Monday, April 6, 2009

The Learning Leader

Last week I wrote about the importance of mentoring/discipleship. I touched on the command in scripture to do so and the qualifications necessary to accomplish the task. Click here to check out that post. Today I want to share the most important lesson my mentor taught me and what you as a mentor should teach your young Padawan (sorry...didn't mean to go all Obi-Wan on you).

"Give me a fish, I eat for a day. Teach me to fish, I eat for a lifetime." This is the old "proverb" of unknown origin that my mentor used to illustrate the most important thing he would ever teach me-to feed myself. He showed me how essential it is for any Christian to become a life-long student of God's Word. He provided me with both a steady diet of quality books and teaching tapes (it was cassettes then...back when dinosaurs roamed the Earth), and with a consistent example of how this "habit of learning" should never, ever end. Ray Owens was and still is always, always reading, learning and growing and it is just such a posture of humility that has qualified him to lead. And I know no other man or woman with as much fruit as he has. This is not because of his "greatness" but because of his great humility and his example of being the "learning leader."

The great leader knows that her primary purpose is to learn, not to teach and that when she does teach, she should teach first and foremost how to learn and how to pass this passion on to others. To be a disciple is to forever be a student and the key characteristic of a student is a posture of humility. Not coincidentally, this posture of humility is also the key characteristic of a great leader. Beware of the "leader" who no longer learns and no longer views themselves as a humble student but rather the wise teacher. Run away, Forrest!! Run!!! To be unteachable makes a person unfit to lead and a danger to all those in his or her path.

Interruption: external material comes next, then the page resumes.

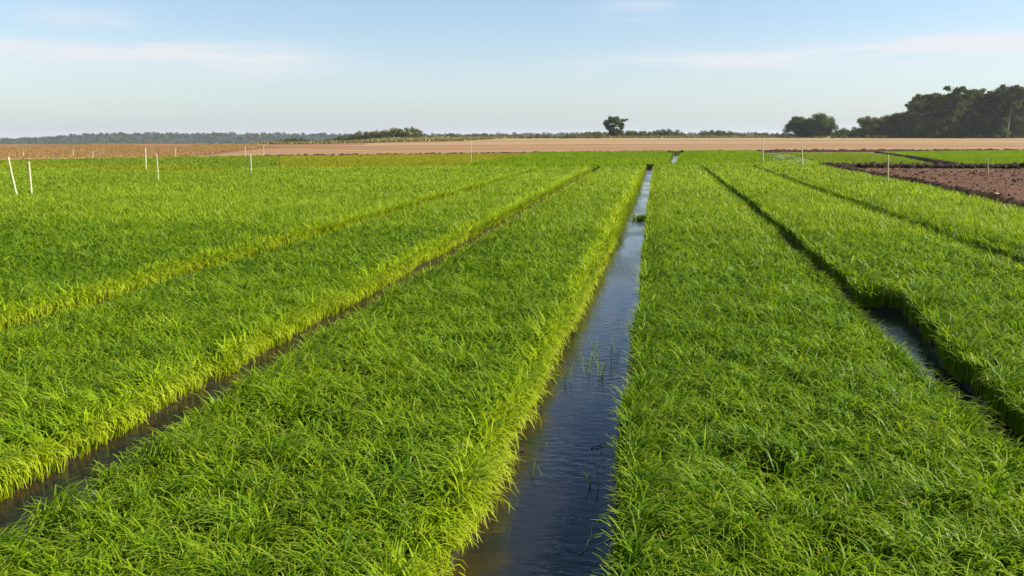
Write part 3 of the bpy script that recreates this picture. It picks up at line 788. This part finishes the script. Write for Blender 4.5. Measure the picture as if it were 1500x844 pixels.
# shrubs along the field edge
sh = []
for px in (421, 431, 439): sh.append((px, 262, 2.5, 0, 'dark shrub of the isolated left group above the orange soil', 'dark shrubs above the orange soil patch'))
for px in (455, 462, 474, 483): sh.append((px, 275, 2.0, 0, 'low dark shrub in the thin row left of the tall shrub group', 'low shrubs left of the tall shrub group'))
for px, h in ((497, 4.3), (507, 4.6), (517, 4.2), (528, 4.0), (537, 5.4), (548, 4.6), (560, 4.8), (573, 4.7), (585, 5.6), (595, 6.0), (603, 5.0)):
    sh.append((px, 330, h*.95, 1 if px > 525 else 0, 'tall shrub of the leafy group left of centre on the skyline', 'tall shrubs left of centre'))
for px in range(500, 612, 10): sh.append((px+random.uniform(-3, 3), 312, random.uniform(1.4, 2.2), 2, 'low olive bush at the foot of the tall shrub group', 'low bushes below the tall shrubs'))
for px in range(612, 880, 11): sh.append((px+random.uniform(-4, 4), 345+random.uniform(-12, 12), random.uniform(1.3, 2.7), 1+int(px/11) % 2, 'small olive shrub in the low row between shrub group and lone tree', 'small shrubs between shrub group and lone tree'))
for px, h in ((858, 3.2), (872, 3.4), (884, 3.0), (912, 4.0), (920, 3.6), (930, 3.8), (942, 3.6), (956, 2.6)): sh.append((px, 372, h, 1, 'olive shrub close beside the lone tree', 'shrubs round the lone tree'))
for px, h in ((964, 3.8), (972, 4.2), (981, 4.3)): sh.append((px, 380, h, 0, 'dark shrub of the compact clump right of the lone tree', 'compact dark clump right of the lone tree'))
for px, h in ((1034, 3.6), (1044, 3.8), (1055, 3.6), (1066, 3.4)): sh.append((px, 420, h, 0, 'flat topped distant shrub between the compact clump and the round trees', 'flat topped distant shrubs'))
for px in range(990, 1160, 11): sh.append((px+random.uniform(-4, 4), 372+random.uniform(-10, 10), random.uniform(1.5, 2.6), int(px/11) % 3, 'small shrub in the low row left of the round trees', 'small shrubs left of the round trees'))
for px in range(1222, 1280, 9): sh.append((px+random.uniform(-3, 3), 372+random.uniform(-8, 8), random.uniform(3.6, 5.4), int(px/9) % 2, 'shrub filling the dip between round trees and low clump', 'shrubs in the dip of the tree line'))
for px in range(1250, 1348, 8): sh.append((px+random.uniform(-3, 3), 376+random.uniform(-5, 5), random.uniform(4.0, 5.6), int(px/8) % 2, 'shrub filling the foot of the low dark clump beside the wood', 'shrubs under the low dark clump'))
for px in range(1338, 1520, 8): sh.append((px+random.uniform(-3, 3), 400+random.uniform(-5, 5), random.uniform(3.4, 5.0), 0, 'dark shrub closing the gaps between the gum trunks', 'shrubs under the tall wood'))
for px in range(1155, 1500, 16): sh.append((px+random.uniform(-5, 5), 348+random.uniform(-4, 4), random.uniform(1.0, 1.9), 2, 'low olive bush along the foot of the right trees', 'low bushes at the foot of the right trees'))
for px, Y, h, v, lab, g in sh:
    plant('bush', px, Y, h, v, 'shrub', lab, 'shrub', g, random.uniform(.95, 1.3))

# dry weeds and scrub
plot_crop('dry_grass', [(-66, 79.5), (-57, 92), (-66, 125), (-76, 164), (-102, 206), (-140, 206), (-130, 150), (-90, 85), (-72, 78)], 26, .09, .22, M['dry'],
          'brown dry grass left of the tan strip', holes=[red_patch], cat='dry grass', mar=6)
plot_crop('scrub', [(-95, 330), (-55, 345), (30, 360), (130, 365), (290, 375), (300, 390), (130, 385), (30, 380), (-60, 366), (-110, 345)], 3.2, .4, .8, M['scrub'],
          'olive weeds and tall dry grass along the tree line', cat='weeds', mar=10)
plot_crop('scrub', [(-100, 212), (-80, 235), (-60, 268), (-58, 340), (-100, 330), (-150, 300)], 3.0, .35, .7, M['scrub'],
          'olive weeds around the shrubs left of centre', cat='weeds', mar=10)

# ------------------------------------------------------------------ distant hill with its wood
def hill():
    px = np.linspace(-60, 1560, 200); V = []
    Yb = 1700.0
    top = np.interp(px, [-60, 60, 85, 135, 200, 300, 430, 560, 700, 840, 1000, 1560], [204.5, 204, 201, 197, 196.5, 196.5, 197, 198.5, 197.5, 196.5, 196.5, 197.5])
    prof = [(0, 0), (.35, .45), (.7, .85), (1, 1), (1.5, .7), (2.2, 0)]
    rows = []
    for p_, t in zip(px, top):
        x = azim(p_)
        ztop = CZ+Yb*1.0*(200-t)/F*.985
        rows.append([(x*(Yb-300+300*u), Yb-300+300*u, -24+(ztop+24)*v) for u, v in prof])
    V = np.array(rows).reshape(-1, 3); k = len(prof)
    ii, jj = np.meshgrid(np.arange(k-1), np.arange(len(px)-1)); a = (jj*k+ii).ravel()
    Q = np.stack([a, a+1, a+k+1, a+k], 1)
    tag(link('hill', mesh_np('hill', V, Q, smooth=True), M['hill']), 'low wooded hill on the left horizon', 'hill', kind='structure')
    # the wood on it
    C = []
    for _ in range(2600):
        p_ = rng.uniform(-60, 1560); u = rng.random()
        t = np.interp(p_, px, top); ztop = CZ+Yb*(200-t)/F*.985
        C.append((azim(p_)*(Yb-300+300*u), Yb-300+300*u, -24+(ztop+24)*np.interp(u, [0, .35, .7, 1], [0, .45, .85, 1])+rng.uniform(.5, 2.5), rng.uniform(2.5, 5.0)))
    me = leaf_cloud('far_wood', C, 1.3, 4.0, None, .75)
    tag(link('far_wood', me, M['leaf_far']), 'hazy wood covering the distant hill', 'wood', kind='stuff')
hill()

# ------------------------------------------------------------------ air
HAZE = 0.00011
if HAZE:
    x0, x1, y0, y1, z0, z1 = -9700, 9700, -400, 9050, -26, 42
    V = [(x0, y0, z0), (x1, y0, z0), (x1, y1, z0), (x0, y1, z0), (x0, y0, z1), (x1, y0, z1), (x1, y1, z1), (x0, y1, z1)]
    Fc = [(3, 2, 1, 0), (4, 5, 6, 7), (0, 1, 5, 4), (1, 2, 6, 5), (2, 3, 7, 6), (3, 0, 4, 7)]
    me = bpy.data.meshes.new('haze'); me.from_pydata(V, [], Fc); me.update()
    m, nt, out = newmat('pale_air')
    pv = N(nt, 'ShaderNodeVolumePrincipled'); pv.inputs['Color'].default_value = (.80, .88, 1, 1); pv.inputs['Density'].default_value = HAZE
    pv.inputs['Anisotropy'].default_value = .2
    nt.links.new(pv.outputs[0], out.inputs['Volume'])
    tag(link('haze', me, m), 'pale blue haze over the distant land', 'haze', kind='stuff')

# ------------------------------------------------------------------ light and sky
SUN_EL, SUN_AZ = 33, 82          # azimuth clockwise from the ditches' direction (+Y)
sd = Vector((math.sin(R(SUN_AZ))*math.cos(R(SUN_EL)), math.cos(R(SUN_AZ))*math.cos(R(SUN_EL)), math.sin(R(SUN_EL))))
L = bpy.data.lights.new('sun', 'SUN'); L.energy = 5.0; L.angle = R(.6); L.color = (1, .91, .76)
lo = bpy.data.objects.new('sun', L); col.objects.link(lo); lo.location = sd*60
lo.rotation_mode = 'QUATERNION'; lo.rotation_quaternion = (-sd).to_track_quat('-Z', 'Y')

w = bpy.data.worlds.new('World'); scene.world = w; w.use_nodes = True
nt = w.node_tree; nt.nodes.clear()
out = nt.nodes.new('ShaderNodeOutputWorld'); bg = nt.nodes.new('ShaderNodeBackground'); bg.inputs['Strength'].default_value = .082
sky = nt.nodes.new('ShaderNodeTexSky'); sky.sky_type = 'NISHITA'; sky.sun_disc = False
sky.sun_elevation = R(SUN_EL); sky.sun_rotation = R(SUN_AZ); sky.air_density = 1.0; sky.dust_density = .3; sky.ozone_density = 1.5
tc = N(nt, 'ShaderNodeTexCoord')
sx = N(nt, 'ShaderNodeSeparateXYZ'); nt.links.new(tc.outputs['Generated'], sx.inputs[0])
def mth(op, a, b=None, c=None):
    n = N(nt, 'ShaderNodeMath', operation=op)
    for i, v in enumerate((a, b, c)):
        if v is None: continue
        if hasattr(v, 'node'): nt.links.new(v, n.inputs[i])
        else: n.inputs[i].default_value = v
    return n.outputs[0]
az_ = mth('ARCTAN2', sx.outputs['X'], sx.outputs['Y']); el_ = mth('ARCSINE', sx.outputs['Z'])
def pix(px, py):
    r = ray(px, py).normalized(); return math.atan2(r.x, r.y), math.asin(r.z)
cv = N(nt, 'ShaderNodeCombineXYZ'); nt.links.new(mth('MULTIPLY', az_, 3.2), cv.inputs[0]); nt.links.new(mth('MULTIPLY', el_, 34.0), cv.inputs[1])
n1 = N(nt, 'ShaderNodeTexNoise'); n1.inputs['Scale'].default_value = 2.2; n1.inputs['Detail'].default_value = 7; n1.inputs['Roughness'].default_value = .55; n1.inputs['Distortion'].default_value = .4
nt.links.new(cv.outputs[0], n1.inputs['Vector'])
n2 = N(nt, 'ShaderNodeTexNoise'); n2.inputs['Scale'].default_value = .9; n2.inputs['Detail'].default_value = 3
nt.links.new(cv.outputs[0], n2.inputs['Vector'])
warp = mth('MULTIPLY', mth('SUBTRACT', n2.outputs['Fac'], .5), .035)
elw = mth('ADD', el_, warp)
def wisp(px, py, hw, hh, amp, slope=0.0):
    """one streak of high cloud round a direction: soft in height, fading at both ends"""
    a0, e0 = pix(px, py)
    da = mth('SUBTRACT', az_, a0); de = mth('SUBTRACT', mth('SUBTRACT', elw, e0), mth('MULTIPLY', da, slope))
    ga = mth('EXPONENT', mth('MULTIPLY', mth('POWER', mth('ABSOLUTE', mth('DIVIDE', da, hw)), 4.0), -1.0))
    ge = mth('EXPONENT', mth('MULTIPLY', mth('POWER', mth('ABSOLUTE', mth('DIVIDE', de, hh)), 2.0), -1.0))
    return mth('MULTIPLY', mth('MULTIPLY', ga, ge), amp)
tot = None
for a in ((150, 84, .22, .016, .9), (330, 70, .09, .007, .55), (1250, 74, .27, .010, .8, .04), (1400, 92, .24, .014, .35), (1420, 66, .09, .007, .8), (120, 18, .06, .010, .4), (930, 12, .05, .010, .35), (950, 120, .5, .03, .12)):
    v = wisp(*a); tot = v if tot is None else mth('ADD', tot, v)
nz = N(nt, 'ShaderNodeMapRange'); nt.links.new(n1.outputs['Fac'], nz.inputs[0]); nz.inputs[1].default_value = .22; nz.inputs[2].default_value = .6
cloud = mth('MINIMUM', mth('MULTIPLY', mth('MULTIPLY', tot, nz.outputs[0]), 1.15), .9)
hs = N(nt, 'ShaderNodeHueSaturation'); hs.inputs['Saturation'].default_value = 1.04; hs.inputs['Value'].default_value = .97
nt.links.new(sky.outputs[0], hs.inputs['Color'])
hz = mth('MULTIPLY', mth('EXPONENT', mth('MULTIPLY', mth('MAXIMUM', el_, 0.0), -1/R(4.0))), .78)
c0 = mixc(nt, hz, mixc(nt, 1.0, hs.outputs[0], (.99, .98, 1.03), 'MULTIPLY'), (2.3, 3.1, 3.95))
cc = mixc(nt, cloud, c0, (5.1, 5.25, 5.5))
nt.links.new(cc, bg.inputs['Color']); nt.links.new(bg.outputs[0], out.inputs['Surface'])

# ------------------------------------------------------------------ camera and render settings
cam = bpy.data.cameras.new('camera'); co = bpy.data.objects.new('camera', cam); col.objects.link(co)
cam.sensor_width = 36; cam.lens = F/PW*36; cam.clip_start = .05; cam.clip_end = 20000
co.location = (0, 0, CZ); co.rotation_euler = (R(90)-PIT, 0, YAW)
scene.camera = co
vs = scene.view_settings
vs.view_transform = 'Standard'; vs.look = 'None'; vs.gamma = 1; vs.exposure = 1.0; vs.use_curve_mapping = False
scene.render.engine = 'CYCLES'
cy = scene.cycles
cy.max_bounces = 6; cy.diffuse_bounces = 3; cy.glossy_bounces = 3; cy.transmission_bounces = 3; cy.volume_bounces = 1; cy.transparent_max_bounces = 4
cy.caustics_reflective = False; cy.caustics_refractive = False
cy.use_denoising = True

When I think of all the people I have ever heard complain about their local church and the fact that they "are just not getting fed", I thank God for the man who mentored me and taught me that it is not the church's job to feed me. It is my responsibility and my great privilege to press into God and know Him for myself. And it is also yours, dear friend. Now go and teach this to someone else and change their life forever.

2 comments:

Eddie Taylor April 8, 2009 at 7:33 PM  

Excellent...as usual. You are the best!

Cee April 14, 2009 at 12:42 AM  

Such a simple yet profound truth. If only more would know. The responsibility it ours and blame cannot be laid.

Now the challenge of how to teach this to my two dear daughters and hope that the foundations are already being laid by my belief in what you have so aptly described here Beth.